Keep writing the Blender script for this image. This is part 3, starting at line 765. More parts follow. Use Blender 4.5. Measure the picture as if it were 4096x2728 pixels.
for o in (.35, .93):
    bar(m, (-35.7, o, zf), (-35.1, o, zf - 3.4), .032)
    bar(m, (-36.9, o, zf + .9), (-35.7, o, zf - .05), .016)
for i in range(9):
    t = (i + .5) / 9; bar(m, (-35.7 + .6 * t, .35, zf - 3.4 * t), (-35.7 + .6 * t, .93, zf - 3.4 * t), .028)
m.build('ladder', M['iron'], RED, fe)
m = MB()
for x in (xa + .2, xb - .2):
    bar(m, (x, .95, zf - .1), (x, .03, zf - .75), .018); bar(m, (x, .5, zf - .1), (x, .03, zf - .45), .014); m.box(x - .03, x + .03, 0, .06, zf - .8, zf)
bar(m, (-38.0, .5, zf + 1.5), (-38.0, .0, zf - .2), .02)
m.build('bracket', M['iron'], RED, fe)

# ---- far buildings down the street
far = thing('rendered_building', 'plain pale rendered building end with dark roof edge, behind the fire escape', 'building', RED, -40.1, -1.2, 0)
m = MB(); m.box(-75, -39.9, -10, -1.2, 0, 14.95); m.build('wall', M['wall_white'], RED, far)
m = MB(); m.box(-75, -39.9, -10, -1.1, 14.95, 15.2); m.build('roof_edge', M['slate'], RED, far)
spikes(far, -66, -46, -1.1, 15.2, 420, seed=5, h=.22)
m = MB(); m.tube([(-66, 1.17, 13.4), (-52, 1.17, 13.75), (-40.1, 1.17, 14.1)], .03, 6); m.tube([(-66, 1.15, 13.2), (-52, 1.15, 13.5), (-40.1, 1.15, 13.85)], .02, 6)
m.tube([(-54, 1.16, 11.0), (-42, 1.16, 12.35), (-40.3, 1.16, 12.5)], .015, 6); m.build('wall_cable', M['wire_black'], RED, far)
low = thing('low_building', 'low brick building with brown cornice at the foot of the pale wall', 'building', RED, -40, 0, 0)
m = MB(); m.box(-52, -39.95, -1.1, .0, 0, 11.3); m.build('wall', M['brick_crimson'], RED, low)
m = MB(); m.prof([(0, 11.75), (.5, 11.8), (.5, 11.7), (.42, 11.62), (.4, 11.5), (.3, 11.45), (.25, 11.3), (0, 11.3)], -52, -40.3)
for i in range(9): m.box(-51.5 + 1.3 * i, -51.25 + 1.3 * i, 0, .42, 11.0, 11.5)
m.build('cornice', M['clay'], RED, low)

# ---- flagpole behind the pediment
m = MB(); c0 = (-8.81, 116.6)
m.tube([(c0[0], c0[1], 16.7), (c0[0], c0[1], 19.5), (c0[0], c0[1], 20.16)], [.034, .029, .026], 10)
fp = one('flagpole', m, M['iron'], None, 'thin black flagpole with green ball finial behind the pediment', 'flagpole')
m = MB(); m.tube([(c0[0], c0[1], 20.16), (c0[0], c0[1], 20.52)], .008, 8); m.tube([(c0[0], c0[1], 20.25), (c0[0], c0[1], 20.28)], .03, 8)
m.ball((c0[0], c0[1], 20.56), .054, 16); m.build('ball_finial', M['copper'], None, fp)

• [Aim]
Starting at the first line of the material above, reproduce each line exactly up to and including the line with "m.build('bracket', M['iron'], RED, fe)".

• [Written answer]
Keep writing the Blender script for this image. This is part 3, starting at line 765. More parts follow. Use Blender 4.5. Measure the picture as if it were 4096x2728 pixels.
for o in (.35, .93):
    bar(m, (-35.7, o, zf), (-35.1, o, zf - 3.4), .032)
    bar(m, (-36.9, o, zf + .9), (-35.7, o, zf - .05), .016)
for i in range(9):
    t = (i + .5) / 9; bar(m, (-35.7 + .6 * t, .35, zf - 3.4 * t), (-35.7 + .6 * t, .93, zf - 3.4 * t), .028)
m.build('ladder', M['iron'], RED, fe)
m = MB()
for x in (xa + .2, xb - .2):
    bar(m, (x, .95, zf - .1), (x, .03, zf - .75), .018); bar(m, (x, .5, zf - .1), (x, .03, zf - .45), .014); m.box(x - .03, x + .03, 0, .06, zf - .8, zf)
bar(m, (-38.0, .5, zf + 1.5), (-38.0, .0, zf - .2), .02)
m.build('bracket', M['iron'], RED, fe)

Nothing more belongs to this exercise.